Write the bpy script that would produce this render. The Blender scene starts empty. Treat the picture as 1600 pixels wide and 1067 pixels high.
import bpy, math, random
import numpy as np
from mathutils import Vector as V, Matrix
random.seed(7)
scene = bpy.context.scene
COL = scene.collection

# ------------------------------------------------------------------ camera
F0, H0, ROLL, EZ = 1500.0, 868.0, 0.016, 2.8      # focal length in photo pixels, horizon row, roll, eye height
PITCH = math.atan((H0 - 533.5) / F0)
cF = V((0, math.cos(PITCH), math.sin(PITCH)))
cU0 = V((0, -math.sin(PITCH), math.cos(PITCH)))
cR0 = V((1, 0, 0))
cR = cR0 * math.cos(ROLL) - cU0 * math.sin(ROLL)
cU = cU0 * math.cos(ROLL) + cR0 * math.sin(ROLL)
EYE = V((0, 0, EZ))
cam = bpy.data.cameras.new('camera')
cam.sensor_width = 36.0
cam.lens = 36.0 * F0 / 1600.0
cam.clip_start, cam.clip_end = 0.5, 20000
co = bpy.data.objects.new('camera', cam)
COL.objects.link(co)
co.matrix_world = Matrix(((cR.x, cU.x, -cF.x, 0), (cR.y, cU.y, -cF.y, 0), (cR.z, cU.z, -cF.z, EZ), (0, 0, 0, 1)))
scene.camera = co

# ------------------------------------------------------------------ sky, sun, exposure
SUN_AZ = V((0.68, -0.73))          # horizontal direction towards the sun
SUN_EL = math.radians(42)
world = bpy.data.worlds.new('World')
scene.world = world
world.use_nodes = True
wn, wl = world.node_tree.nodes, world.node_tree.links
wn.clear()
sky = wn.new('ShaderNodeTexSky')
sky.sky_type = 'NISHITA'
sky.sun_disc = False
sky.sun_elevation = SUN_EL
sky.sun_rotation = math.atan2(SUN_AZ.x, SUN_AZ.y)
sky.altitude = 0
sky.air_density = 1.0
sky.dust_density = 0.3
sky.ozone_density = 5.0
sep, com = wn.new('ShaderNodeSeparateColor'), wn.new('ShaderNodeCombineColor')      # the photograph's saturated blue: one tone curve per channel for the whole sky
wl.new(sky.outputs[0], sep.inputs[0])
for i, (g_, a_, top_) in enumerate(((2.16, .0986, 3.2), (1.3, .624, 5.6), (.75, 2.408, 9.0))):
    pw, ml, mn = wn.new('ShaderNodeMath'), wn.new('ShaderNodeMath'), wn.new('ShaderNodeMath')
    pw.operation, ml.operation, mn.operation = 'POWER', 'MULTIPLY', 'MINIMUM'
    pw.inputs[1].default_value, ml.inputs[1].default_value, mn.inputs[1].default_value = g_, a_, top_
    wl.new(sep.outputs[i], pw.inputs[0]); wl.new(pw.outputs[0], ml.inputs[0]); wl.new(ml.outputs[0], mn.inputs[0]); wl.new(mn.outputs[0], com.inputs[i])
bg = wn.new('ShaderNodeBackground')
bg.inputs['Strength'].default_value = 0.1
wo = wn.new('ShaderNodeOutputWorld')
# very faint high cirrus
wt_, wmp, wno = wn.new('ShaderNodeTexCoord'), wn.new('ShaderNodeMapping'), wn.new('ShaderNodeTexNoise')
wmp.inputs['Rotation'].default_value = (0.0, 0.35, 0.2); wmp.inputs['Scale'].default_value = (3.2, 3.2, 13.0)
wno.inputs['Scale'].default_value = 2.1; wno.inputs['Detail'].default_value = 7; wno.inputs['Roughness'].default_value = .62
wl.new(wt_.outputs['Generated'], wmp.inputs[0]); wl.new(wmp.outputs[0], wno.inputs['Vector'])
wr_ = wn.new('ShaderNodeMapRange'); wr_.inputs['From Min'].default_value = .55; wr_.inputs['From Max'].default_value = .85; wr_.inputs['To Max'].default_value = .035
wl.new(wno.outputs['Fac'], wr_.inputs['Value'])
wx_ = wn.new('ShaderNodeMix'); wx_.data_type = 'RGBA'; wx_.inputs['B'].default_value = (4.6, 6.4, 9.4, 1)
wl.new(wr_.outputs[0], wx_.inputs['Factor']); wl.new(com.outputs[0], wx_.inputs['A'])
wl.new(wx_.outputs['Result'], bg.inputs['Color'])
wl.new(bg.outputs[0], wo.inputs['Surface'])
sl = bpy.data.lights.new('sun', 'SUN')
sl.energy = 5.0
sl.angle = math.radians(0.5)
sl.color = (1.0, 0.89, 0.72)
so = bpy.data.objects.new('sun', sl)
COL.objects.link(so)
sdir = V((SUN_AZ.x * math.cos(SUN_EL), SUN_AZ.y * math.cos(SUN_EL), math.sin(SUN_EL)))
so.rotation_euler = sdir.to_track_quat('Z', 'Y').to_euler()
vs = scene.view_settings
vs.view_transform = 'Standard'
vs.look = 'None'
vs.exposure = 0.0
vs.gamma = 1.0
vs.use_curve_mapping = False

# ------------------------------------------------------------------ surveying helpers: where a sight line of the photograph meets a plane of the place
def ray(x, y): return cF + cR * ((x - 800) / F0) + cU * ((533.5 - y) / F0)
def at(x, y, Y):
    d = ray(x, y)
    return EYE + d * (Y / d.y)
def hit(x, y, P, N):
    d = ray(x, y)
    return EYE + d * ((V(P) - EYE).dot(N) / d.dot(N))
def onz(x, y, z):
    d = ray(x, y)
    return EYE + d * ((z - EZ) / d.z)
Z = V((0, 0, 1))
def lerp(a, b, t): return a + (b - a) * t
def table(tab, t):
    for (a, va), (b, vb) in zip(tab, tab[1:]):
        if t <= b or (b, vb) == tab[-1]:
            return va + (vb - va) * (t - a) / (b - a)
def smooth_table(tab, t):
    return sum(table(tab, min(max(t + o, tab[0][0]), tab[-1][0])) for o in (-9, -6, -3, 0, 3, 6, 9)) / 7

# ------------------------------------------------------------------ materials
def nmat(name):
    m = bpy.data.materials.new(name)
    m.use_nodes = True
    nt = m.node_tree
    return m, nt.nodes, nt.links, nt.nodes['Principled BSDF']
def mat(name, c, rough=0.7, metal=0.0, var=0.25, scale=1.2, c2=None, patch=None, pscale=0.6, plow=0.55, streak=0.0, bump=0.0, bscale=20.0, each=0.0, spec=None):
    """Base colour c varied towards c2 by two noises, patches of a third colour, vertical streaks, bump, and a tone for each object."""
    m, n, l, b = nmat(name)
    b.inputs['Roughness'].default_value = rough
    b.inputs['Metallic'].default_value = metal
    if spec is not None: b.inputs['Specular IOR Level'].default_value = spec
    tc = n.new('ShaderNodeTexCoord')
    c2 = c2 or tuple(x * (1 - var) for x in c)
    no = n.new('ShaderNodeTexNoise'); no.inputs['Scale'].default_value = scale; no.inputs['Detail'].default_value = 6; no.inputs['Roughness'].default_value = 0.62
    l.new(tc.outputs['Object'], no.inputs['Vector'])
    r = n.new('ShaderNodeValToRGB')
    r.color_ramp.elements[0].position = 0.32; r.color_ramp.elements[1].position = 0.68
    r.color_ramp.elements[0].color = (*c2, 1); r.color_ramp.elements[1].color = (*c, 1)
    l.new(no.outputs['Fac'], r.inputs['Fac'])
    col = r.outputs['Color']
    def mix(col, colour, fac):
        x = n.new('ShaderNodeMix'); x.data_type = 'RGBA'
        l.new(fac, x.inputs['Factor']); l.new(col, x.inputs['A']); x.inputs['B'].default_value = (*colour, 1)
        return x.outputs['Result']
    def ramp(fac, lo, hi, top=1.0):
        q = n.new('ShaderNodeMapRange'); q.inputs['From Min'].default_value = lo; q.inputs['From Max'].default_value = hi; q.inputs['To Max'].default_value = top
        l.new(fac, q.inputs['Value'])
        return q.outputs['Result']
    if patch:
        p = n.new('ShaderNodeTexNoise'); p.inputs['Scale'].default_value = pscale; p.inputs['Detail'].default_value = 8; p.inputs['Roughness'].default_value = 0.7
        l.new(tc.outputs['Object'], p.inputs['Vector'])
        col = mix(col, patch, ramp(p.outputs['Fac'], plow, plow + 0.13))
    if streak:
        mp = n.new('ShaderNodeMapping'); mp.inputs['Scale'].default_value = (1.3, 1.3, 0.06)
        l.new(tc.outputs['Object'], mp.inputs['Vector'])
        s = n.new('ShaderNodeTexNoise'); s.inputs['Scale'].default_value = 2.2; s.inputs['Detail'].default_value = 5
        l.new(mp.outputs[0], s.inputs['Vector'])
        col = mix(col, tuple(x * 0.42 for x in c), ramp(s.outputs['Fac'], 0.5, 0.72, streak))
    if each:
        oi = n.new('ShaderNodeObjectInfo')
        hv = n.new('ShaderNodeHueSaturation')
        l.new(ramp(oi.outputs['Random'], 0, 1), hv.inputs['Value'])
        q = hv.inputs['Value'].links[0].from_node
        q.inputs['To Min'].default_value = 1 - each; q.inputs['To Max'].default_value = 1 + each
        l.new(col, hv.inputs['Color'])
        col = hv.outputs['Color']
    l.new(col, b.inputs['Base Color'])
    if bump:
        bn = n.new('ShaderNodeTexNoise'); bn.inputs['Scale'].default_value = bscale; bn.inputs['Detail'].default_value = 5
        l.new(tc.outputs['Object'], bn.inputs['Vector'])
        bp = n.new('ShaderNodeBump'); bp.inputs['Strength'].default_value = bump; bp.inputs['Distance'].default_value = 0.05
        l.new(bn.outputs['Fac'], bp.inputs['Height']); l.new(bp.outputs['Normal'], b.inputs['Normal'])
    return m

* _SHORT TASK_
Quote exactly the stretch of lines above that starts at the first one and ends at the line with "COL = scene.collection", and nothing beyond it.

* _EXPECTED OUTPUT_
Write the bpy script that would produce this render. The Blender scene starts empty. Treat the picture as 1600 pixels wide and 1067 pixels high.
import bpy, math, random
import numpy as np
from mathutils import Vector as V, Matrix
random.seed(7)
scene = bpy.context.scene
COL = scene.collection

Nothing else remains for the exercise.